Remember when every YouTube video was plastered with multiple obnoxious annotations overlaying parts of the screen and beseeching you to click? Well, that era is finally drawing to its inevitable close. The video platform discontinued its annotations editor on May 2nd, 2017, and will stop showing any existing annotations on January 15th, 2019.

This isn't much of a loss - annotations were never good - but it does mark the disappearance of a noteworthy part of YouTube's history. Annotations went live in 2008 and were immediately put to use by YouTube entertainers for selling merch and recommending new videos. While this may have been helpful from a business standpoint for the individual YouTuber, the notes added up to frustrating visual clutter for viewers, and weren't made with the platform's mobile future in mind.

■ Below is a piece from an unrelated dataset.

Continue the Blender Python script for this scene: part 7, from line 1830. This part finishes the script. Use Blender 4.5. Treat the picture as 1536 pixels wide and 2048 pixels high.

In 2016, YouTube launched end screens as a new interface for linking to videos and sites at the end of a video without using clunky workarounds that included annotations. The site also added cards, a tidier, less obtrusive pop-up option for mid-video text.

After the advent of those two features, Google noted that the use of annotations had decreased by over 70 percent by early 2017, leading it to discontinue the annotations editor that spring. Now, we have the exact cut-off date for older annotations, so you can go watch your favorite old-school annotation-laden video now for a flashback to a simpler yet more cluttered time - or just let them die in peace.